Por outro lado, “os custos indirectos do trabalho, como os meios de transporte disponíveis no País, o tempo despendido no acesso à saúde e demais serviços públicos, deficientes serviços de apoio familiar (numa sociedade mais envelhecida em que população activa tem de cuidar dos seniores) leva a quebras de produtividade”.
[LER_MAIS] “Vivemos tempos de mudança acelerada das relações de trabalho, que exigem agilidade e as práticas laborais e a legislação estão a demorar a reagir ao novo enquadramento”, frisa. “As gerações mais novas têm objectivos diferentes das anteriores e gerem a mobilidade e a conciliação da vida profissional e pessoal com valores diferentes. A globalização leva a que a competitividade do preço final seja feita com custos de contexto muito diferentes”.
Por isso, “em última análise, todos estes factores levam a que a armadilha dos salários baixos resulte de as empresas portuguesas exercerem a sua actividade num contexto de elevados custos de contexto e em que os clientes não estão dispostos a pagar”, explana o presidente da associação empresarial da região de Leiria.
Escassez de profissionais pressiona ordenados
Em algumas áreas, a escassez de profissionais disponíveis e a elevada procura do mercado estão a pressionar os ordenados em alta. É o caso das engenharias, actividade em que “a tendência é que os salários continuem a aumentar mais do que a média nacional e a inflação prevista para as outras áreas”, aponta Carlos Andrade, senior executive manager da Michael Page, em declarações ao Jornal Económico.

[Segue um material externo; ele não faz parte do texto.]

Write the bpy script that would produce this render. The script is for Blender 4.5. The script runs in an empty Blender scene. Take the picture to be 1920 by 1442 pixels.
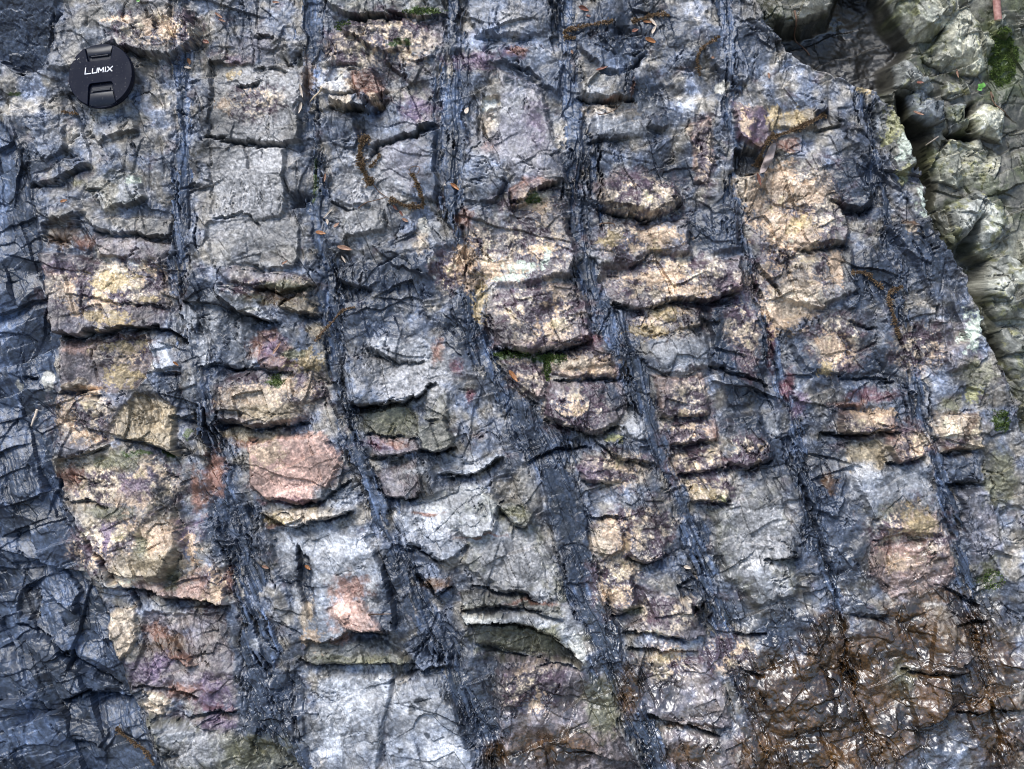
import bpy, bmesh, math, random
import numpy as np
from mathutils import Vector, Matrix

random.seed(7)
scene = bpy.context.scene
COL = scene.collection

# ------------------------------------------------------------------ frame of the rock face
S = 0.0005                       # metres per surface unit (the face is 0.96 m across)
SLOPE = math.radians(62)
CX, CY = 960.0, 721.0
AX = Vector((1, 0, 0))
UP = Vector((0, math.cos(SLOPE), math.sin(SLOPE)))
NRM = Vector((0, -math.sin(SLOPE), math.cos(SLOPE)))
CENTRE = Vector((0, 0, 1.15))
FRAME = Matrix((
    (AX.x, UP.x, NRM.x, CENTRE.x),
    (AX.y, UP.y, NRM.y, CENTRE.y),
    (AX.z, UP.z, NRM.z, CENTRE.z),
    (0, 0, 0, 1)))

# ------------------------------------------------------------------ camera
DIST = 2700.0
cam = bpy.data.cameras.new("camera")
cam_ob = bpy.data.objects.new("camera", cam)
COL.objects.link(cam_ob)
cam.sensor_width = 36.0
cam.lens = 36.0 * DIST / 1920.0
cam.clip_start = 0.05
cam.clip_end = 500.0
cam_ob.matrix_world = FRAME @ Matrix.Translation((0, 0, DIST * S))
scene.camera = cam_ob

# ------------------------------------------------------------------ sky, sun, exposure
SUN_EL, SUN_AZ = math.radians(67), math.radians(232)     # azimuth: direction the light comes from, clockwise from +Y
world = bpy.data.worlds.new("World")
scene.world = world
world.use_nodes = True
wn = world.node_tree
for n in list(wn.nodes):
    wn.nodes.remove(n)
wo = wn.nodes.new("ShaderNodeOutputWorld")
bg = wn.nodes.new("ShaderNodeBackground")
sky = wn.nodes.new("ShaderNodeTexSky")
sky.sky_type = 'NISHITA'
sky.sun_disc = False
sky.sun_elevation = SUN_EL
sky.sun_rotation = SUN_AZ
sky.air_density = 1.0
sky.dust_density = 1.2
sky.ozone_density = 2.0
bg.inputs["Strength"].default_value = 0.095
wn.links.new(sky.outputs[0], bg.inputs[0])
wn.links.new(bg.outputs[0], wo.inputs[0])

sl = bpy.data.lights.new("sun", 'SUN')
sl.energy = 2.2
sl.angle = math.radians(30)
sl.color = (1.0, 0.985, 0.96)
sun = bpy.data.objects.new("sun", sl)
COL.objects.link(sun)
sd_ = Vector((math.sin(SUN_AZ) * math.cos(SUN_EL), math.cos(SUN_AZ) * math.cos(SUN_EL), math.sin(SUN_EL)))
sun.rotation_euler = sd_.to_track_quat('Z', 'Y').to_euler()
sun.location = (-1.5, -1.5, 4)

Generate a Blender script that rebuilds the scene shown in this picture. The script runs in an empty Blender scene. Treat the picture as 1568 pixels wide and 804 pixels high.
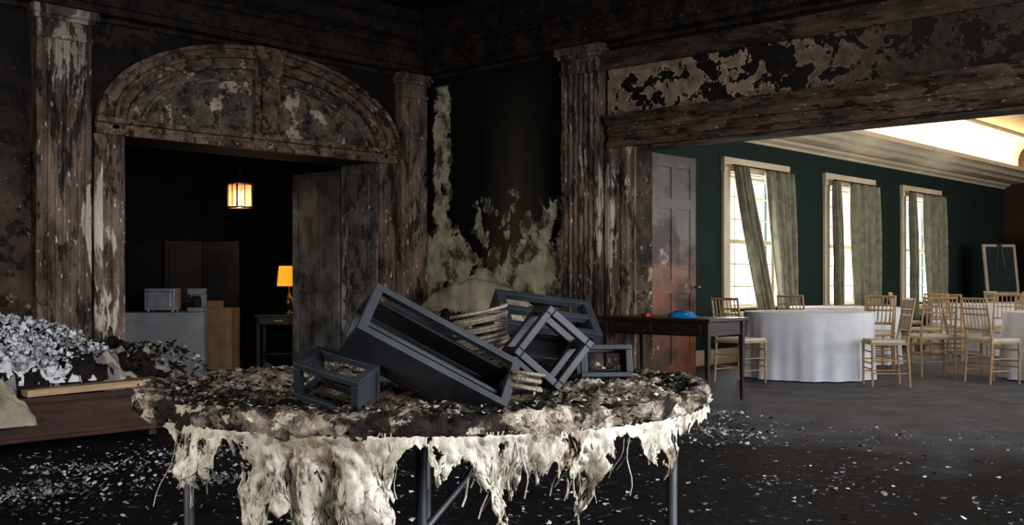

A edição de 2019 do estudo anual de tendências salariais desta empresa de recrutamento e selecção revela também diferenças salariais entre engenheiros consoante as áreas em que trabalhem. Um engenheiro de produto, com conhecimentos em CAD, por exemplo, está a auferir este ano, em média, mais três mil euros anuais do que em 2018.
Outra das áreas em que a falta de profissionais está a pressionar os salários é a das tecnologias. Segundo a Landing.jobs, citada pelo Eco Online, as funções de de iOS developer, android developer e devOps engineer são as mais bem remuneradas, com salários anuais na ordem dos 60 mil euros.